Wednesday, October 12, 2011

Take care of the banks, stupid

Roger Altman urges a US-style Tarp for European banks. The key points for Europe's policy-makers is that banks need to be strengthened for the markets to shed their jitters. The markets are jittery because they think the banks will collapse under the weight of sovereign bonds. If they do so, they will take the Eurozone economies with them. Strengthen the banks- and you save the Eurozone.

Altman urges recapitalisation of banks through a common European facility. The governments must decide unilaterally which bank needs how much. It must back capital infusion with sovereign guarantees for bank borrowings. The taxpayer must have an upside on the infusions through warrants. It's quite likely that European governments end up making money by recapitalising banks, as the US Tarp did.

Once the banks are strengthened, the problem of sovereign debt can be addressed, with varying degrees of debt being written off for a range of countries. Then, we preserve Europe, avert a financial meltdown and also create the basis for economic recovery.

2 comments:

Scott Lazarowitz said...

What strengthens banks is competition in a free market, without governmental intrusions, and without redistribution of wealth schemes that transfer wealth from the actual workers and producers over to the non-productive banking elites.
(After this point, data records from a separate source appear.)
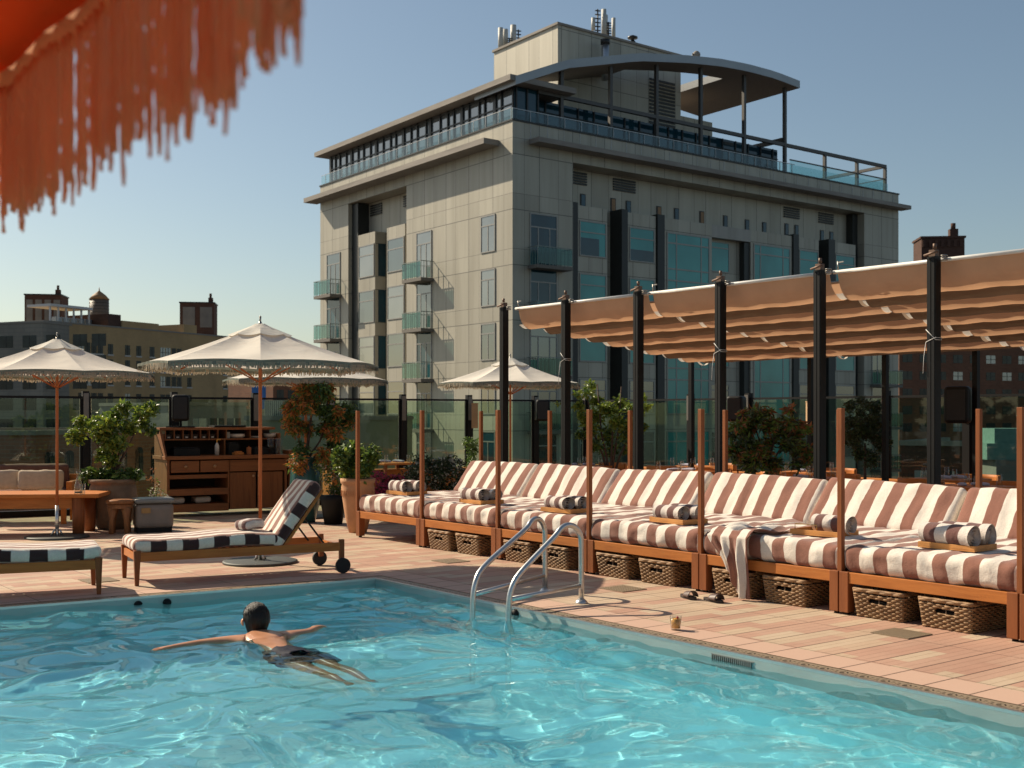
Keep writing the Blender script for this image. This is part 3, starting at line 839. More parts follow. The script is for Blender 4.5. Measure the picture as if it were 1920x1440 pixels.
# lower neighbours seen through the glass
city_block('brick_house', 'low red brick building with arched windows below the left fence', 'building', 66, 300, 62, 74, 816, 12, M_red,
           ([1.2+1.75*i for i in range(9)], [-1.3, -4.6]), ww=.8, wh=1.5, arch=True, sills=True, pale=.1)
city_block('rendered_house', 'grey rendered building with pale blinds behind the bar cabinet', 'building', 352, 462, 88, 92, 760, 12, M_grey, ([1, 2.6, 4.1], [.6, -2.2]), ww=1.2, wh=1.5, pale=.4)
city_block('olive_house', 'dark olive house standing behind the lime green shrub', 'building', 268, 352, 92, 90, 772, 12, M_grey, ([1, 2.4], [-1, -4]), ww=.8, wh=1.3)
o, l_, z_ = city_block('tan_house', 'tan rendered building with a lattice vent behind the orange shrub', 'building', 462, 600, 66, 64, 788, 10, M_olive, ([1.2, 2.6], [-1.5]), ww=.8, wh=1.2)
q = MB(); q.box(1.0, 2.3, .3, 1.2, z_+.25, z_+1.1)
for i in range(9): q.box(1.02+i*.14, 1.06+i*.14, .26, .298, z_+.25, z_+1.05, 1)
q.build('roof_vent', [M_grey, M_sill], o)
city_block('brown_house', 'dark brown brick building in shade left of the hotel', 'building', 512, 612, 150, 155, 706, 12, M_brown, ([1, 2.6, 4.2], [4, 1, -2]), ww=1, wh=1.5)
q = MB(); q.box(0, 1.6, 0, .3, -4, 7.6); c = AT(472, 700, 140); tag(q.build('scaffold_sheet', M_tarp, loc=(c.x, 140, 0)), 'bright blue sheet hanging on scaffolding beside the beige building', 'tarpaulin')
# right side
ARG2 = (1686, 2100, 200, 215)
city_block('brown_apartment_block', 'brown brick apartment block with many small windows behind the right end of the beds', 'building', *ARG2, 600, 20, M_brown,
           ([1.6+i*3.4 for i in range(9)], [14.0-2.9*i for i in range(9)]), ww=1.9, wh=1.4, pale=.12, seed=8)
c = AT(1728, 430, 300); c2 = AT(1806, 430, 300)
o = thing('dark_tower', 'dark brick tower top with a chimney on the right skyline', 'tower', (c.x, 300, -22), R(-6))
h = AT(0, 447, 300).z+22; q = MB(); q.box(0, c2.x-c.x, 0, 9, 0, h)
for i in range(7): q.box(.2+i*1.5, .9+i*1.5, -.4, -.005, h-2.2, h-.5)
q.build('wall', M_dbrick, o)
q = MB(); q.box(-.3, c2.x-c.x+.3, -.3, 9.3, h, h+.5); q.build('cornice', M_dbrick, o)
q = MB(); q.box(7.4, 9.4, 2, 4, h+.5, h+2.6); q.cyl((8.4,3,h+2.6),(8.4,3,h+4.1),.6); q.build('chimney', M_dbrick, o)
M_teal = plain('teal_plant_box', (.14,.24,.23), (.10,.19,.18), rough=.6)
c = AT(1868, 800, 44); o = thing('rooftop_plant_box', 'pale teal plant housing on a low roof at the right edge', 'rooftop structure', (c.x, 44, -22), R(-5))
q = MB(); q.box(0, 5, 0, 3, 0, 21.95); q.build('wall', M_grey, o); q = MB(); q.box(-.3, 4, .1, 2.2, 21.95, 22.55); q.box(0, 3.6, .2, 2, 22.55, 23.1); q.build('housing', M_teal, o)
q = MB(); q.box(.8, 1.4, .04, .099, 22.1, 22.45); q.build('grille', M_frd, o)
city_block('low_brick_building', 'low dark brick building with small pale windows beyond the dining tables', 'building', 1690, 2000, 60, 56, 835, 10, M_dbrick, ([1+i*1.5 for i in range(7)], [-1.6]), ww=.7, wh=.9, pale=.5)
# ------------------------------------------------------------------ wood, cloth, shared materials
M_teak = wood('teak_x', (.50,.175,.040), (.32,.10,.022), 0)
M_teaky = wood('teak_y', (.50,.175,.040), (.32,.10,.022), 1)
M_teakz = wood('teak_z', (.27,.088,.028), (.16,.048,.015), 2)
M_tray = wood('pale_tray_wood', (.58,.27,.085), (.45,.19,.05), 0)
M_black = plain('black_powder_coat', (.011,.011,.011), rough=.55, spec=.2)
M_brown_c = (.245,.110,.078); M_cream_c = (.74,.67,.585)
def stripe_mat(name, axis=0, period=.26, off=0., dark=M_brown_c, light=M_cream_c, warp=.012, duty=.5, bmp=.5):
    m, b = base(name, .95, 0, .1)
    tc = _n(m).new('ShaderNodeTexCoord'); v = tc.outputs['Object']; xyz = sep(m, v)
    nz = noise_n(m, v, 3.0, 3)
    t = math_n(m, 'ADD', xyz[axis], math_n(m, 'MULTIPLY', math_n(m, 'SUBTRACT', nz, .5), warp*2))
    f = math_n(m, 'FRACT', math_n(m, 'ADD', math_n(m, 'DIVIDE', t, period), off))
    tri = math_n(m, 'ABSOLUTE', math_n(m, 'SUBTRACT', f, .5))
    e = ramp(m, tri, [(duty/2-.008, 0.), (duty/2+.008, 1.)])
    fz = noise_n(m, v, 90, 3); fz2 = noise_n(m, v, 9, 4)
    col = mixc(m, e, dark, light)
    col = mixc(m, .5, col, ramp(m, fz2, [(.3, (.84,.83,.82)), (.7, (1.05,1.05,1.05))]), 'MULTIPLY')
    col = mixc(m, .4, col, ramp(m, fz, [(.35, (.78,.77,.76)), (.65, (1.1,1.1,1.1))]), 'MULTIPLY')
    _l(m, col, b.inputs['Base Color'])
    b.inputs['Sheen Weight'].default_value = .25; b.inputs['Sheen Roughness'].default_value = .5
    hh = math_n(m, 'ADD', math_n(m, 'MULTIPLY', fz, .35), math_n(m, 'MULTIPLY', noise_n(m, coords(m, 'Object', (7,3,7)), 1.6, 4, .6, .5), 1.0))
    bump(m, b, hh, bmp, .012)
    return m
M_str = stripe_mat('striped_towelling', 0, .262, warp=.035)
M_str_back = stripe_mat('striped_towelling_back', 0, .262, .08, warp=.03)
def cushion(sx, sy, sz, r=.07, n=(26, 26, 6), wr=.006, seed=0, puff=0.0, sag=None):
    """rounded, slightly wrinkled box centred on x,y with its base at z=0"""
    vs = {}; V = []; Fc = []
    hx, hy, hz = sx/2, sy/2, sz/2
    def key(p): return (round(p[0], 5), round(p[1], 5), round(p[2], 5))
    def vid(p):
        k = key(p)
        if k in vs: return vs[k]
        ix = (max(-hx+r, min(hx-r, p[0])), max(-hy+r, min(hy-r, p[1])), max(-hz+min(r, hz*.95), min(hz-min(r, hz*.95), p[2])))
        d = Vector(p)-Vector(ix)
        if d.length > 1e-6: q = Vector(ix)+d.normalized()*min(r, d.length if d.length < r else r)
        else: q = Vector(p)
        nn = noise.noise(Vector((q.x*5+seed*7.3, q.y*5, q.z*9))) + .6*noise.noise(Vector((q.x*13+seed, q.y*4, q.z*11)))
        e = 1-(q.x/hx)**2; e2 = 1-(q.y/hy)**2
        q.z += wr*nn + (puff*e*e2 if q.z > 0 else 0)
        if sag: q.z += sag(q.x, q.y)
        q.x += wr*.5*nn; q.y += wr*.8*noise.noise(Vector((q.x*9+3, q.z*9, seed)))
        vs[k] = len(V); V.append(q+Vector((0,0,hz))); return vs[k]
    def face(fn, nu, nv):
        for i in range(nu):
            for j in range(nv):
                Fc.append(tuple(vid(fn(*uv)) for uv in ((i/nu,j/nv),((i+1)/nu,j/nv),((i+1)/nu,(j+1)/nv),(i/nu,(j+1)/nv))))
    nx, ny, nz = n
    l = lambda t, h: -h+2*h*t
    # denser samples near rounded edges
    def w_(t, h):
        return l(t, h)
    face(lambda u, v: (w_(u,hx), w_(v,hy), hz), nx, ny); face(lambda u, v: (w_(u,hx), w_(1-v,hy), -hz), nx, ny)
    face(lambda u, v: (w_(u,hx), -hy, w_(v,hz)), nx, nz); face(lambda u, v: (w_(1-u,hx), hy, w_(v,hz)), nx, nz)
    face(lambda u, v: (hx, w_(u,hy), w_(v,hz)), ny, nz); face(lambda u, v: (-hx, w_(1-u,hy), w_(v,hz)), ny, nz)
    return V, Fc
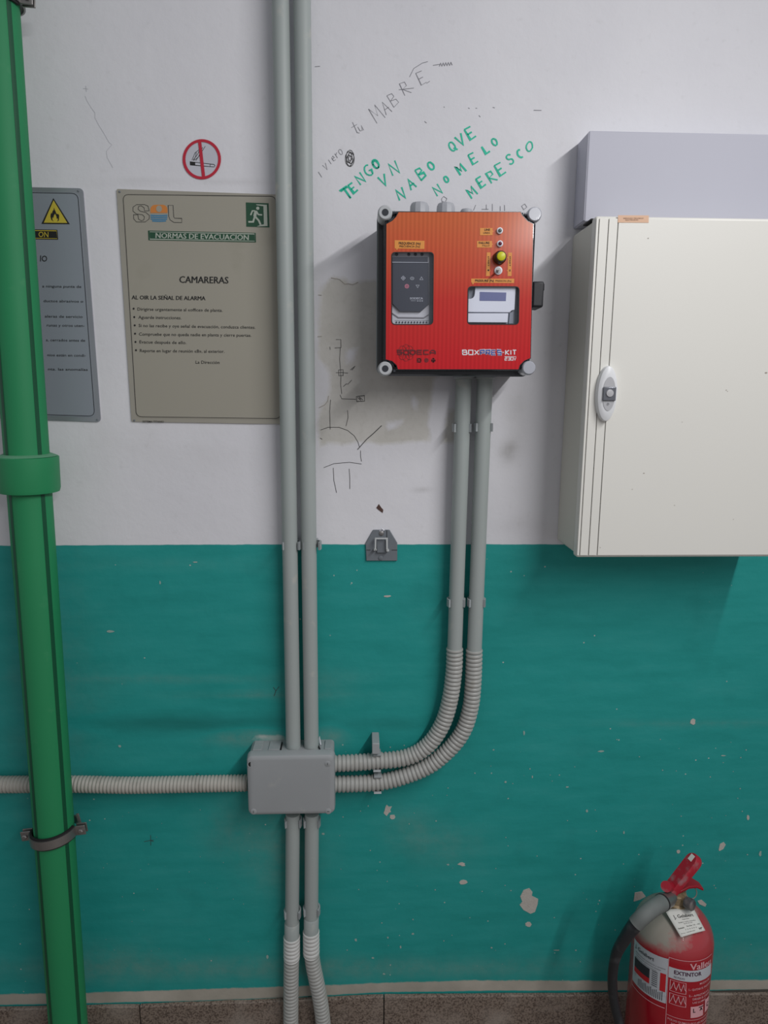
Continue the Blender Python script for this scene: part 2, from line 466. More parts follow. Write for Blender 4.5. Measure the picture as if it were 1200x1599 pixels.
def wall_material():
    m = bpy.data.materials.new('painted plaster wall'); m.use_nodes = True; nt = m.node_tree; N = nt.nodes; L = nt.links
    b = N['Principled BSDF']; tc = N.new('ShaderNodeTexCoord')

    def noise(sc, det=4, rough=.5, vec=None):
        n = N.new('ShaderNodeTexNoise'); n.inputs['Scale'].default_value = sc; n.inputs['Detail'].default_value = det; n.inputs['Roughness'].default_value = rough
        L.new(vec or tc.outputs['Object'], n.inputs['Vector']); return n.outputs[0]

    def math_(op, a, b_=None, c=None):
        n = N.new('ShaderNodeMath'); n.operation = op
        for i, v in enumerate((a, b_, c)):
            if v is None: continue
            if isinstance(v, (int, float)): n.inputs[i].default_value = v
            else: L.new(v, n.inputs[i])
        return n.outputs[0]

    def attr(nm):
        n = N.new('ShaderNodeAttribute'); n.attribute_name = nm; return n.outputs['Fac']

    def ramp(v, a, b_):
        n = N.new('ShaderNodeMapRange'); n.inputs[1].default_value = a; n.inputs[2].default_value = b_; L.new(v, n.inputs[0]); return n.outputs[0]

    def mix(f, a, b_):
        n = N.new('ShaderNodeMix'); n.data_type = 'RGBA'
        if isinstance(f, float): n.inputs[0].default_value = f
        else: L.new(f, n.inputs[0])
        for i, v in ((6, a), (7, b_)):
            if isinstance(v, tuple): n.inputs[i].default_value = v
            else: L.new(v, n.inputs[i])
        return n.outputs[2]
    big = noise(3.5, 5); fine = noise(60, 4); mid = noise(14, 5)
    mp = N.new('ShaderNodeMapping'); mp.inputs['Scale'].default_value = (1, 1, 5); L.new(tc.outputs['Object'], mp.inputs[0])
    streak = noise(7, 6, .6, mp.outputs[0])
    white = mix(ramp(big, .35, .7), lin((220, 220, 225)), lin((229, 229, 233)))
    white = mix(math_('MULTIPLY', ramp(fine, .62, .8), .25), white, lin((190, 190, 190)))
    white = mix(math_('MULTIPLY', attr('dirt'), ramp(mid, .3, .7)), white, lin((150, 148, 145)))
    teal = mix(ramp(streak, .3, .7), lin((32, 148, 142)), lin((41, 157, 152)))
    teal = mix(math_('MULTIPLY', ramp(mid, .55, .8), .35), teal, lin((26, 126, 122)))
    sm = math_('ADD', attr('smudge'), math_('MULTIPLY', math_('SUBTRACT', streak, .5), .25))
    teal = mix(math_('MULTIPLY', math_('MAXIMUM', sm, 0), ramp(noise(24, 6, .7), .25, .75)), teal, lin((126, 150, 140)))
    teal = mix(math_('MAXIMUM', math_('MULTIPLY', sm, -1), 0), teal, lin((16, 92, 86)))
    vo = N.new('ShaderNodeTexVoronoi'); vo.inputs['Scale'].default_value = 55; L.new(tc.outputs['Object'], vo.inputs[0])
    teal = mix(math_('MULTIPLY', ramp(vo.outputs['Distance'], .085, .06), ramp(noise(9, 3), .56, .6)), teal, lin((176, 190, 182)))
    edge = math_('MULTIPLY', math_('SUBTRACT', noise(40, 3), .5), 2.2)
    ft = ramp(math_('ADD', attr('h_teal'), edge), .6, -.6)
    col = mix(ft, white, teal)
    e2 = math_('MULTIPLY', math_('SUBTRACT', noise(35, 6, .7), .5), 9.0)
    cream = mix(ramp(mid, .3, .7), lin((162, 158, 146)), lin((186, 180, 168)))
    fb = math_('MULTIPLY', ramp(math_('ADD', attr('h_b1'), e2), 1.5, -1.5), ramp(math_('ADD', attr('h_b0'), math_('MULTIPLY', e2, .5)), -1., 1.))
    col = mix(fb, col, cream)
    e3 = math_('MULTIPLY', math_('SUBTRACT', noise(30, 6, .6), .5), 16.0)
    pl = mix(ramp(mid, .3, .7), lin((197, 195, 188)), lin((212, 210, 205)))
    pl = mix(math_('MULTIPLY', ramp(noise(120, 3), .5, .8), .3), pl, lin((178, 175, 168)))
    fp = ramp(math_('ADD', attr('patch'), e3), -4.5, 3.5)
    col = mix(fp, col, pl)
    L.new(col, b.inputs['Base Color'])
    r = N.new('ShaderNodeMix'); r.data_type = 'FLOAT'; L.new(ft, r.inputs[0]); r.inputs[2].default_value = .72; r.inputs[3].default_value = .55
    L.new(r.outputs[0], b.inputs['Roughness']); b.inputs['Specular IOR Level'].default_value = .3
    h = math_('ADD', math_('MULTIPLY', noise(45, 5, .6), 1.0), math_('MULTIPLY', noise(9, 4), 2.2))
    h = math_('SUBTRACT', h, math_('MULTIPLY', fp, .9))
    bp = N.new('ShaderNodeBump'); bp.inputs['Strength'].default_value = .42; bp.inputs['Distance'].default_value = .0016
    L.new(h, bp.inputs['Height']); L.new(bp.outputs[0], b.inputs['Normal'])
    return m


me.materials.append(wall_material())

# floor
M_floor = mat('terrazzo floor', (124, 108, 98), .5, var=.3, scale=220)
g = G().box((.1, -1.6, -.03), 4.6, 3.2, .06); o = g.build('floor', M_floor); o['kind'] = 'structure'

# terrazzo baseboard made of tiles
def terrazzo():
    m = bpy.data.materials.new('terrazzo tile'); m.use_nodes = True; nt = m.node_tree; N = nt.nodes; L = nt.links; b = N['Principled BSDF']
    tc = N.new('ShaderNodeTexCoord'); n = N.new('ShaderNodeTexNoise'); n.inputs['Scale'].default_value = 330; n.inputs['Detail'].default_value = 3; L.new(tc.outputs['Object'], n.inputs[0])
    cr = N.new('ShaderNodeValToRGB'); cr.color_ramp.elements[0].position = .38; cr.color_ramp.elements[0].color = lin((84, 72, 64)); cr.color_ramp.elements[1].position = .56; cr.color_ramp.elements[1].color = lin((136, 122, 110))
    L.new(n.outputs[0], cr.inputs[0]); n2 = N.new('ShaderNodeTexNoise'); n2.inputs['Scale'].default_value = 12; L.new(tc.outputs['Object'], n2.inputs[0])
    mx = N.new('ShaderNodeMix'); mx.data_type = 'RGBA'; mx.inputs[7].default_value = lin((160, 150, 140)); L.new(cr.outputs[0], mx.inputs[6])
    r = N.new('ShaderNodeMapRange'); r.inputs[1].default_value = .5; r.inputs[2].default_value = .9; L.new(n2.outputs[0], r.inputs[0]); L.new(r.outputs[0], mx.inputs[0])
    L.new(mx.outputs[2], b.inputs['Base Color']); b.inputs['Roughness'].default_value = .55
    return m


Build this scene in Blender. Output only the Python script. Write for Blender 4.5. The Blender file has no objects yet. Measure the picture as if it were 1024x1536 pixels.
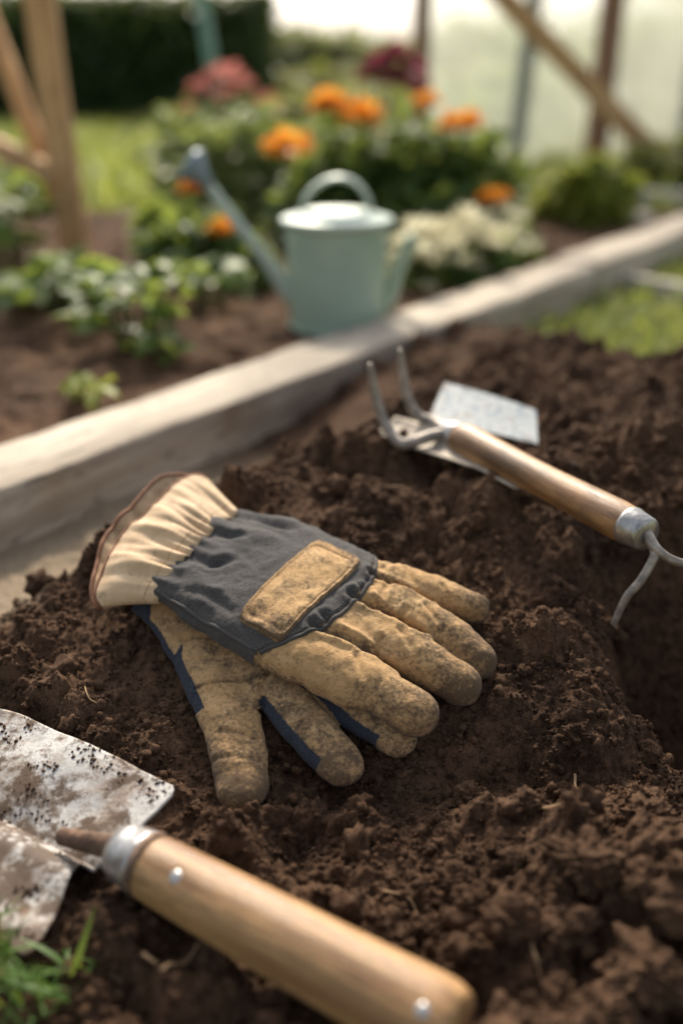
import bpy, math, random
import numpy as np
from mathutils import Vector, Matrix
from mathutils.bvhtree import BVHTree
random.seed(7); RNG=np.random.default_rng(7)
sc=bpy.context.scene
sc.view_settings.view_transform='Standard'; sc.view_settings.look='None'; sc.view_settings.exposure=0

# ---------------------------------------------------------------- noise
_ang=RNG.random((256,256))*2*np.pi
_gx=np.cos(_ang); _gy=np.sin(_ang); _rnd=RNG.random((256,256)); _rnd2=RNG.random((256,256)); _rnd3=RNG.random((256,256))
def pn(x,y,s=0):
    x=np.asarray(x,float)+s*17.31; y=np.asarray(y,float)+s*9.77
    xi=np.floor(x).astype(int); yi=np.floor(y).astype(int); xf=x-xi; yf=y-yi
    u=xf*xf*xf*(xf*(xf*6-15)+10); v=yf*yf*yf*(yf*(yf*6-15)+10)
    def g(a,b):
        i=(xi+a)&255; j=(yi+b)&255
        return _gx[i,j]*(xf-a)+_gy[i,j]*(yf-b)
    return ((g(0,0)*(1-u)+g(1,0)*u)*(1-v)+(g(0,1)*(1-u)+g(1,1)*u)*v)*1.5
def fbm(x,y,o=3,s=0):
    r=0;a=1;t=0
    for k in range(o):
        r=r+a*pn(x*2**k,y*2**k,s+k*3);t+=a;a*=.5
    return r/t
def dome(x,y,s=0,dens=.75):
    x=x+s*5.3;y=y+s*3.1
    xi=np.floor(x).astype(int); yi=np.floor(y).astype(int)
    best=np.zeros_like(x)
    for a in(-1,0,1):
        for b in(-1,0,1):
            i=(xi+a)&255;j=(yi+b)&255
            cx=xi+a+_rnd[i,j]; cy=yi+b+_rnd2[i,j]; rr=.3+.55*_rnd3[i,j]
            on=(_rnd3[j,i]<dens)
            d=1-((x-cx)**2+(y-cy)**2)/(rr*rr)
            h=np.sqrt(np.clip(d,0,1))*rr*on
            best=np.maximum(best,h)
    return best
def sst(a,b,x):
    t=np.clip((np.asarray(x,float)-a)/(b-a),0,1); return t*t*(3-2*t)

# ---------------------------------------------------------------- mesh helpers
def link(o,parent=None):
    bpy.context.collection.objects.link(o)
    if parent: o.parent=parent
    return o
def mk(name,V,F,mat=None,parent=None,smooth=True):
    V=np.asarray(V,dtype=np.float32)
    me=bpy.data.meshes.new(name)
    if isinstance(F,np.ndarray):
        k=F.shape[1];M=len(F)
        me.vertices.add(len(V)); me.vertices.foreach_set('co',V.ravel())
        me.loops.add(M*k); me.loops.foreach_set('vertex_index',F.astype(np.int32).ravel())
        me.polygons.add(M); me.polygons.foreach_set('loop_start',np.arange(0,M*k,k,dtype=np.int32))
        me.update(calc_edges=True); me.validate()
    else:
        me.from_pydata(V.tolist(),[],F); me.update()
    me.polygons.foreach_set('use_smooth',[smooth]*len(me.polygons))
    if mat: me.materials.append(mat)
    o=bpy.data.objects.new(name,me)
    return link(o,parent)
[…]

If banks that engage in irresponsible and risky lending and investment practices are propped up by governments (i.e. the taxpayers who actually work for a living), that reinforces their irresponsibility. That is what the U.S. TARP bailout did.

But this creates a moral hazard and causes even further instability throughout the entire system. The U.S. TARP bailout was in October, 2008. Now, three whole years later, the U.S. economy is on brink of collapse, as is the European economy.

Instead, require the banks who engage in the high-risk behavior that caused their (and our) mess to go bankrupt, and in some cases in which fraud was involved, prosecute the fraud. As with individuals who take stupid risks with their own personal finances, such as buying homes they can't afford to pay off or going into huge debt with credit cards, businesses also must be required to take responsibility for the consequences of their own actions.

Why is this kind of encouragement of personal responsibility so hard for so many people to consider?